After lunch “fearless” Phil Yarwood had the bonnet pointing up to the sky as if seeking divine inspiration. Didn't work though did it Phil ? On our first run after lunch my driver for the day (Ian Evitt in his Crossle) drove this hill almost faultlessly. I was really pleased for him. Even though he has a super car, when you are a novice driver it's still a big learning curve. Apart from a change toward the end of the section, it remained the same all day but again this was OK as it was still producing a great spread of penalties, 10 through to cleans. At lunchtime Mark Milne was winning the A class, and really was in a class of his own, 12 points ahead of his nearest pursuer, Geoff Geering, who was in front in the B class. This was a tremendous run considering the experienced crews behind him. In the C class Richard Milne, (Mark's dad) was just edging it from Alistair and Carol McVitte with Ian Evitt in pursuit.

After lunch it was back to the hills for another two rounds, with very much the same story as in the morning, with Mark Milne well in control and Geoff Geering looking as though he might take second place before an unfortunate 10 on hill 6 dropped him down to 4 o/a and winner of the B class.

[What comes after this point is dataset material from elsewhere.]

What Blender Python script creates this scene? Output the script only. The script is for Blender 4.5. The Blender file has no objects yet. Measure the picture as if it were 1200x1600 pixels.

Finishing second was David Martin in his immaculate Crossle with a brave performance, considering how easy it would have been to do serious damage to such a smart car. He was followed by Mike Lawn double-driving Andrew Woodhead's car, and beating him for a change. Dickie Milne, (double driving with son Mark) who was driving for only the second time since the car was submerged in the Carlisle floods of last January, won the C class. So the 2006 club championship got off to a rather early start, but there was no doubt that the 26 crews who started and finished the event had thoroughly enjoyed themselves.

It was good to see the vehicle that had been Ian Wright's original Sherpa car, win what had turned out to be an old fashioned (by Cumbrian standards) rough, tough event.